▸ **Set problem**: Return the lines below exactly, from the first line to the line that contains "attr(o.data, 'along', np.repeat((fine". Leave out pictures.
## Begin
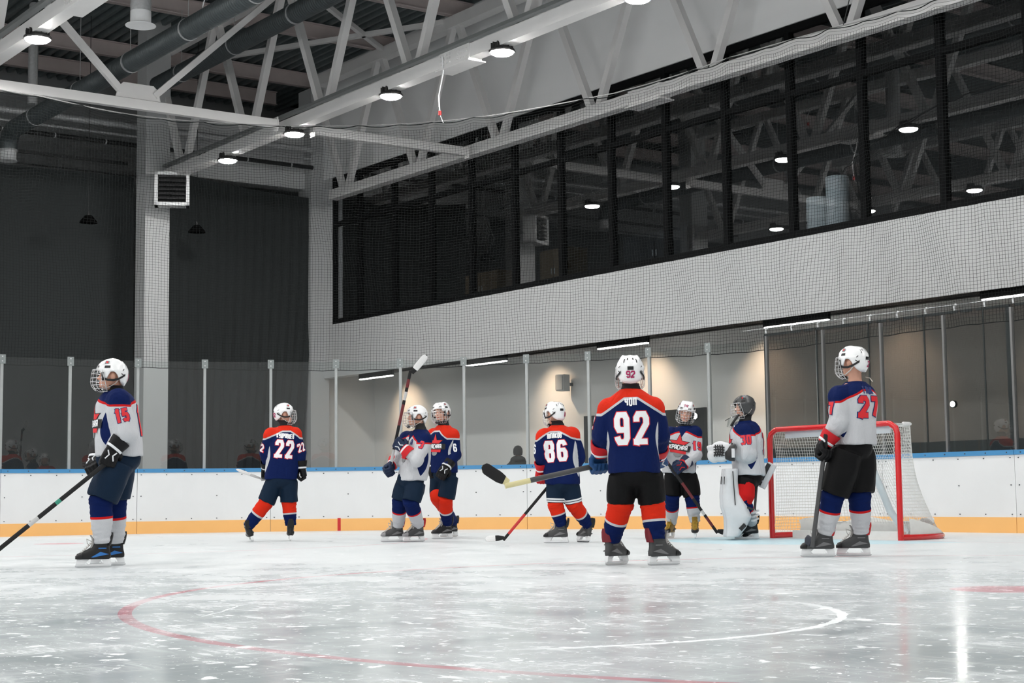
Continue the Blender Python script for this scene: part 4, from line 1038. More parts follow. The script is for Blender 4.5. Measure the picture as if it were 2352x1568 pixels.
def leg_sock(root, knee, ankle, m, kr=.086, bulge=None):
    d = (ankle - knee); L = d.length; d.normalize()
    ks = [-.16, -.06, .0, .10, .22, .36, .52, .66, .80, .92, 1.0]
    rr = [.082, .092, .093, .088, .085, .085, .082, .076, .070, .066, .064]
    bw = (bulge or UP.cross(d)); pts = [knee + d * (L * k) for k in ks]
    mb = MB(); n = 28; rings = []
    x = d.orthogonal().normalized(); y = d.cross(x)
    fine = np.linspace(ks[0], ks[-1], 40)
    for k in fine:
        r = float(np.interp(k, ks, rr)) * kr / .086; c = knee + d * (L * k)
        rings.append([c + (x * math.cos(2 * math.pi * j / n) + y * math.sin(2 * math.pi * j / n)) * (r + .0055 * noise.noise(c * 9 + Vector((j * .25, k * 13, 0))) * (1 + (k > .6) + (k < .1))) for j in range(n)])
    mb.loft(rings); o = mb.build('sock', m, root, sharp=0)
    attr(o.data, 'along', np.repeat((fine - ks[0]) / (ks[-1] - ks[0]), n)); return o

def person(label, fr, J, chest, head_az, team='blue', pants=None, tilt=0., roll=0., feet=(), num=None, num_az=180, helm=helmet_white, goalie=False, neck=True, seed=0,
           wh=.195, dh=.155, wc=.205, dc=.150, skates=None, sleeve_r=(.095, .088, .082, .068, .052), hem_off=0., front_num=None, cap=None, thigh=(.112, .118, .112), knr=.086, plen=.93, pc=92):
    """one continuous body dressed in jersey, pants, socks, skates and helmet"""
    P0 = fr.P.copy(); P0.z = 0
    cf = fr.dir(chest); cl = UP.cross(cf)
    A = axes(fr.dir(head_az), tilt, roll)
    # --- body
    mb = MB(); hc = J['head']; G = head_parts(mb, hc, A)
    nb = J['neck']; hips = (J['hipA'] + J['hipB']) / 2
    mb.tube([hc - A[2] * .06 - A[0] * .015, nb + UP * .02, nb - UP * .05], [.050, .053, .07], 14)
    mb.loft([sup_ring(c, cl, cf, a, b, 20) for c, a, b in ((hips - UP * .05, .11, .09), (hips + (nb - hips) * .4, .12, .09), (hips + (nb - hips) * .75, .13, .095), (hips + (nb - hips) * .95, .08, .06))])
    for s_ in 'AB':
        mb.tube([nb + (J['sh' + s_] - nb) * .4, J['sh' + s_], J['el' + s_], J['wr' + s_]], [.05, .048, .038, .028], 10)
        ft = J['ft' + s_]; uu = Matrix.Rotation(R_(ft[2] if len(ft) > 2 else 0), 3, ft[1]) @ UP; an = ft[0] + ft[1] * -.035 + uu * .17
        mb.tube([J['hip' + s_], J['kn' + s_], an, ft[0] + ft[1] * -.035 + uu * .12], [.075, .052, .032, .028], 10)
    me = remesh(mb, .0075, 1)
    co = coords(me); hcn = np.array(hc); Rm = np.array([tuple(A[0]), tuple(A[1]), tuple(A[2])]); lc = (co - hcn) @ Rm.T
    nearh = np.linalg.norm(lc, axis=1) < .16
    for s_ in (-1, 1):                                  # eye sockets
        d2 = ((lc[:, 1] - s_ * .031) / .016) ** 2 + ((lc[:, 2] + .002) / .011) ** 2
        push = np.where((lc[:, 0] > .04) & nearh, .007 * np.exp(-d2), 0); co = co - push[:, None] * Rm[0][None]
    set_coords(me, co); far = lc[:, 0] < .03
    ell = lambda y, z, a, b, yy=None: np.where(far | ~nearh, 1., np.minimum(np.hypot((lc[:, 1] - y) / a, (lc[:, 2] - z) / b), np.hypot((lc[:, 1] + y) / a, (lc[:, 2] - z) / b)) - 1)
    attr(me, 'eye', ell(.031, -.002, .012, .0055)); attr(me, 'iris', ell(.031, -.002, .0055, .0055)); attr(me, 'brow', ell(.032, .018, .018, .0045)); attr(me, 'lip', ell(0, -.063, .021, .0075))
    body = link_mesh('person', me, skin_m, None, P0)
    tag(body, label, 'person')
    # --- helmet or cap, neck guard
    if cap is None: helmet(body, hc, A, helm, num, num_az, True, goalie, front_num=front_num)
    if neck:
        mb = MB(); q = hc - A[2] * .082 - A[0] * .022
        mb.loft([sup_ring(c, cl, cf, a, b, 22, 2) for c, a, b in ((nb - UP * .03, .085, .078), (nb + UP * .015, .068, .066), (nb * .55 + q * .45 + UP * .012, .063, .064), (q, .066, .070), (q - UP * .001, .055, .055))]); mb.build('neck_guard', neck_m, body)
    # --- jersey
    hem = J['hem']; mb = MB(); tops = {}
    ax_l = (J['shB'] - J['shA']).normalized()
    secs = []
    for fq, a, b in ((0, wh, dh), (.12, wh * .99, dh), (.35, wh * .97, dh * .98), (.62, wc, dc), (.80, wc * .98, dc * .95), (.90, wc * .78, dc * .80), (.97, wc * .50, dc * .62), (1.0, .072, .075)):
        c = hem + (nb - hem) * fq; secs.append((c, a, b))
    mb.loft([sup_ring(c, cl, cf, a, b, 40, 2.5) for c, a, b in secs])
    arms = []
    for s_ in 'AB':
        s0, e0, w0 = J['sh' + s_], J['el' + s_], J['wr' + s_]
        pts = [nb + (s0 - nb) * .45 - UP * .03, s0, s0 + (e0 - s0) * .5, e0, e0 + (w0 - e0) * .5, w0 + (w0 - e0).normalized() * .015]
        mb.tube(pts, [.075] + list(sleeve_r), 20); mb.ball(s0, sleeve_r[0] * 1.06); mb.ball(e0, sleeve_r[2] * 1.02)
        arms.append((s0, e0, w0))
    me = remesh(mb, .0115, 4)
    co = coords(me).astype(float)
    dA = [np.minimum(seg_dist(co, a, b)[0] / sleeve_r[1], seg_dist(co, b, c)[0] / sleeve_r[3]) for a, b, c in arms]
    arm = np.minimum(*dA) < 1.12
    f01 = ((co - np.array(hem)) @ np.array(nb - hem)) / (nb - hem).length_squared
    rel = co - (np.array(hem)[None] + f01[:, None] * np.array(nb - hem)[None])
    ang = np.degrees(np.arctan2(rel @ np.array(cl), rel @ np.array(cf)))
    half = 26 * np.sin(np.pi * np.clip((f01 - .10) / .62, 0, 1))
    half = np.where((f01 < .10) | (f01 > .72), 0, half)
    pan = (np.abs(np.abs(ang) - pc) - half) / 30
    attr(me, 'panel', np.maximum(np.where(half <= 0, np.maximum(pan, .2), pan), (1.13 - np.minimum(*dA)) * 2.))
    tp = nb - UP * .005
    v = rel @ np.array(cf); w = rel @ np.array(cl)
    wA, wB = ((J['sh' + q] - nb).dot(cl) for q in 'AB'); sgn = np.where(w * wA > 0, 0, 1)
    ws = np.where(sgn == 0, abs(wA), abs(wB)) + .02; zs = np.where(sgn == 0, J['shA'].z, J['shB'].z) + .045
    frac = np.clip((np.abs(w) - .05) / ws, 0, 1); y = nb.z - .005 + (zs - nb.z) * frac - co[:, 2] - .012 * frac
    attr(me, 'yoke', y)
    hz = (nb.z - co[:, 2])
    attr(me, 'vneck', np.where(v > 0, np.abs(w) - np.clip(.075 - .55 * hz, -1, .2), 1.))
    amp = np.where(arm, .021, .014) * np.clip((1.02 - f01) * 4, .2, 1)
    wrinkle(me, amp, 6.5, seed * 3.3, (1.1, 1.1, .5))
    jm = jersey_blue if team == 'blue' else jersey_white
    bvh = bvh_of(me, P0)
    jer = link_mesh('jersey', me, jm, body, P0)
    # --- pants
    mb = MB(); hA, hB = J['hipA'], J['hipB']
    mb.ball((hA + hB) / 2 + UP * .03, (wh * .92, dh * .98, .13), (cl, cf, UP), 24, 14)
    th = []
    for s_ in 'AB':
        h0, k0 = J['hip' + s_], J['kn' + s_]; k1 = h0 + (k0 - h0) * plen
        mb.tube([h0, h0 + (k1 - h0) * .45, k1], list(thigh), 22); th.append((h0, k1))
    me = remesh(mb, .0115, 3); co = coords(me).astype(float)
    tA, tB = seg_dist(co, *th[0]), seg_dist(co, *th[1])
    lens = [(b - a).length for a, b in th]
    hm = []
    for a, b in th:
        d = np.array((b - a).normalized()); hm.append((np.array(b)[None] - co) @ d)
    attr(me, 'hem', np.where(tA[0] < tB[0], hm[0], hm[1]) + .004)
    wrinkle(me, .013, 7., seed + 5., (1, 1, .6))
    link_mesh('pants', me, pants or pants_navy, body, P0)
    # --- socks and skates
    for s_ in 'AB':
        g, fd = J['ft' + s_][:2]; lean = J['ft' + s_][2] if len(J['ft' + s_]) > 2 else 0
        q = Matrix.Rotation(R_(lean), 3, fd); u2 = q @ UP
        leg_sock(body, J['kn' + s_], g - fd * .035 + u2 * .19, sock_blue if team == 'blue' else sock_white, knr)
        if skates: skate(body, g, fd, skates, lean, gold=(skates[0][0] == 'gold'))
    return body, bvh, jer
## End
▸ **Solution for this exercise**:
Continue the Blender Python script for this scene: part 4, from line 1038. More parts follow. The script is for Blender 4.5. Measure the picture as if it were 2352x1568 pixels.
def leg_sock(root, knee, ankle, m, kr=.086, bulge=None):
    d = (ankle - knee); L = d.length; d.normalize()
    ks = [-.16, -.06, .0, .10, .22, .36, .52, .66, .80, .92, 1.0]
    rr = [.082, .092, .093, .088, .085, .085, .082, .076, .070, .066, .064]
    bw = (bulge or UP.cross(d)); pts = [knee + d * (L * k) for k in ks]
    mb = MB(); n = 28; rings = []
    x = d.orthogonal().normalized(); y = d.cross(x)
    fine = np.linspace(ks[0], ks[-1], 40)
    for k in fine:
        r = float(np.interp(k, ks, rr)) * kr / .086; c = knee + d * (L * k)
        rings.append([c + (x * math.cos(2 * math.pi * j / n) + y * math.sin(2 * math.pi * j / n)) * (r + .0055 * noise.noise(c * 9 + Vector((j * .25, k * 13, 0))) * (1 + (k > .6) + (k < .1))) for j in range(n)])
    mb.loft(rings); o = mb.build('sock', m, root, sharp=0)
    attr(o.data, 'along', np.repeat((fine - ks[0]) / (ks[-1] - ks[0]), n)); return o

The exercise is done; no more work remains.